New details about this lawsuit were emerging as this issue of BoatU.S.
Magazine went to press.
While Mercury
claims Yamaha is trying to “punish” them for filing
a complaint with the federal government, Yamaha said, “Brunswick
cannot both claim that its own negotiated contract price for powerheads
… is unlawful in one forum and yet take the position, in another
forum, that the very same contract price is acceptable.”
In the middle
of all this, industry rivals of Brunswick, quickly responded with
a string of open letters to marine trade periodicals.
“The fact
is,” wrote Genmar president Irwin Jacobs in an open letter
sent to marine dealers and the boating press, “In 2001 Genmar
management held several very tense and serious meetings with Mercury
management, discussing with them that their engine quality and performance
were substandard and not performing compared to their competitors.
“We further
stated that their competitors were gaining market share, not because
of price, but because Mercury engines lacked quality and were becoming
obsolete in technology and performance,” Jacobs said. “During
the same time, there were many boat manufacturers, dealers and customers
who were having the same problems Genmar was having with Mercury’s
Optimax engines.
While it is
true that Optimax engines had problems since their introduction
in the late 1990s through the early 2000s model years, Mercury appears
to have corrected these problems. Jacobs’ open letters don’t
mention this, although he did warn that the cost of engines —
even ones manufactured by Mercury — will increase as a result
of whatever tariff is imposed on Japanese engines. Bombardier purchased
powerheads from Suzuki for use on Evinrude and Johnson engines.
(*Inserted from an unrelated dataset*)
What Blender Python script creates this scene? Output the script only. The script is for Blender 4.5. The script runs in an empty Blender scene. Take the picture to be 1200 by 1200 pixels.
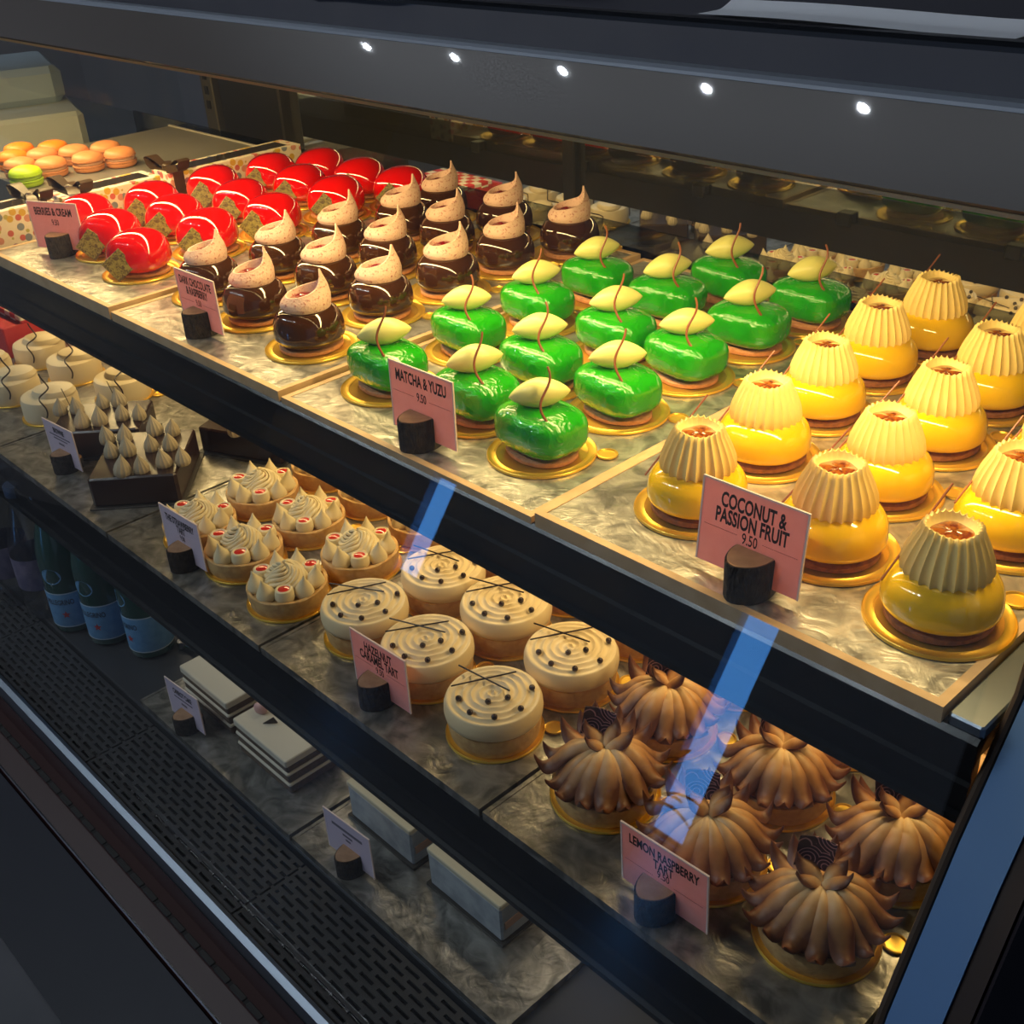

Engines and components sold by Honda and Tohatsu, which produces
Nissan engines, are also affected.
According to
Mercury Marine president Patrick C. Mackey, “The commerce
department’s decision was not determined on opinion, but based
on facts considered during a lengthy, thorough and independent investigation.
“To assert
that the Dept. of Commerce has [as Jacobs suggested] ‘no interest
in facts, but only in how they can protect a U.S. company’
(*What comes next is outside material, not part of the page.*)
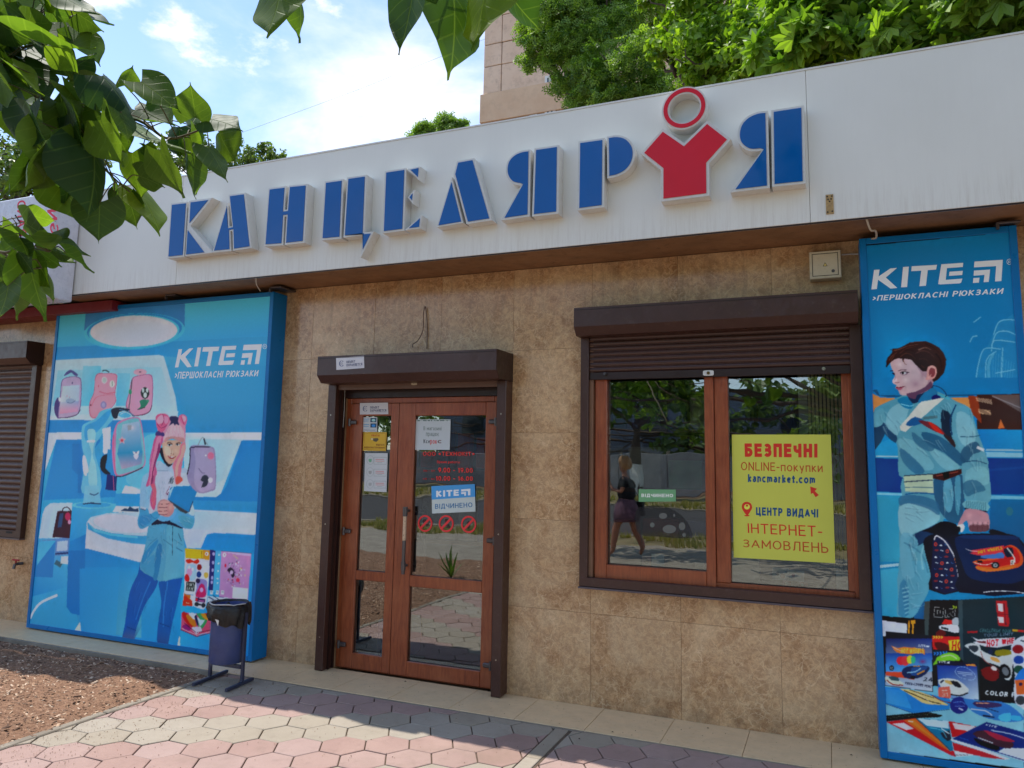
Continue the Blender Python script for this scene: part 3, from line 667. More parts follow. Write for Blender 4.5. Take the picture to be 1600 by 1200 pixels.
dbx0, dbx1 = X(496, 570, YB), X(775.5, 570, YB); dbt, dbb = Z(640, 550, YB), Z(640, 591, YB) - .012
ds = empty('door_shutter', ((dbx0 + dbx1) / 2, YB, dbb)); ds.parent = shop
shutter_box(ds, dbx0, dbx1, dbt, dbb, YB)
YR = 4.98
for a, b_ in (((490.6, 1048), (503, 1049)), ((766, 1090), (781, 1091))):
    x0 = X(a[0], a[1], YR); x1 = X(b_[0], b_[1], YR)
    mb = MB().box(x0, x1, YR, DY + .09, .003, dbb, b=.004); mb.build('guide_rail', M_BROWN if x0 < -3 else M_BROWN, ds)
    s_ = 1 if x0 < -3 else -1
    xi = x1 if s_ > 0 else x0
    MB().box(min(xi, xi + s_ * .012), max(xi, xi + s_ * .012), YR + .055, YR + .075, .003, dbb).box(min(xi, xi + s_ * .012), max(xi, xi + s_ * .012), YR + .11, YR + .13, .003, dbb).build('rail_lip', M_BROWND, ds)
    for zz in (.25, 1.1, 1.95): MB().ycyl((x0 + x1) / 2, zz, YR - .002, YR - .0002, .006, 8).build('screw', M_STEEL, ds)
rx0 = X(503, 1049, YR) + .001; rx1 = X(766, 1090, YR) - .001
bx('bottom_bar', simple('brown_bar', rgb(110, 84, 72), .4, obj=False), ds, rx0, rx1, YR + .03, YR + .05, Z(640, 607, YR + .03), Z(640, 596, YR + .03), b=.003)
bx('slat', M_BROWND, ds, rx0, rx1, YR + .035, YR + .047, Z(640, 596, YR + .03) + .001, dbb + .005)
bx('lintel', M_BROWND, ds, rx0 + .0, rx1, DY - .012, DY + .012, zt + .046, Z(640, 600, DY))
q = at(644.5, 598, YR); MB().prism(catmull([(q.x - .024, q.z), (q.x - .02, q.z + .014), (q.x + .02, q.z + .014), (q.x + .024, q.z), (q.x + .02, q.z - .014), (q.x - .02, q.z - .014)], 3), YR + .022, YR + .0295).build('lock_plate', M_CREAM, ds)
MB().ycyl(q.x, q.z, YR + .018, YR + .0218, .006).build('lock_cylinder', M_STEEL, ds)
MB().tube([at(539, 607, DY - .03), at(538, 640, DY - .03), at(536, 668, DY - .03)], .0022, 5).build('pull_cord', M_WHITEP, ds)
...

does the agency, its experts and its expertise in such matters a
grave disservice.”
“What
we seek is a level playing field upon which all outboard engine
manufacturers sell at ‘fair value,' competing solely on the
basis of their products' features, appeal, price and value,”
Mackey said. “As other industries have seen, by deliberately
undercutting pricing to create an artificial advantage in the marketplace,
these Japanese companies did not follow U.S. law. Our hope is that
these findings will ensure that everyone competes on an equal footing
in the marketplace going forward.”
Meanwhile, Yamaha
Marine Group president Phil Dyskow contends that the Commerce Department’s
findings create “a misleading impression” because they
compared unit prices and other expenses paid by retail dealers in
Japan with the prices paid by original equipment manufacturers (OEM),
in other words, engine makers, here in the U.S. He said prices to
retailers are “substantially higher” than they are to
builders because retailers are buying a finished product and engine
makers are buying components.
According to
Dyskow, “Preliminary analysis indicates that dumping margins
on sales [of whole engines] by Yamaha to dealers and boat builders
in the U.S. were under 15% while [dumping] margins on the sales
of OEM powerhead s to Mercury were more than 100%.”
Dyskow claims
that Mercury was the “primary beneficiary of the alleged dumping.”
Department of
Commerce investigators declined to comment on Dyskow’s assessment,
but explained to BoatU.S. that extraneous costs were stripped away
so that actual engine prices could be compared accurately.
Dyskow said
Yamaha doesn’t expect to pay duties in the amounts announced
by the Dept. of Commerce because those duties “are based on
past pricing, not Yamaha’s current pricing, which has already
been adjusted both in the United States and Japan.
“We do
not intend to increase our prices to our customers in response to
this calculation,” he added, in a statement released before
Brunswick’s lawsuit was filed.
The Department
of Commerce will consider comments from interested parties on its
preliminary determination, as well as other evidence, in making
its final determination, which is expected before the end of the
year.
If the department
makes a final determination that imports were sold below fair value,
and the International Trade Commission finds that such imports were
“materially injuring, or threaten to materially injure the
domestic marine engine industry, the Department will issue an antidumping
order and instruct U.S. Customs and Border Protection to collect
cash deposits for antidumping duties at the specified rate.”
Until the Dept.
of Commerce makes its final ruling, boating consumers can only cross
their fingers and hope that they are not left to foot the bill for
an industry scramble for market share.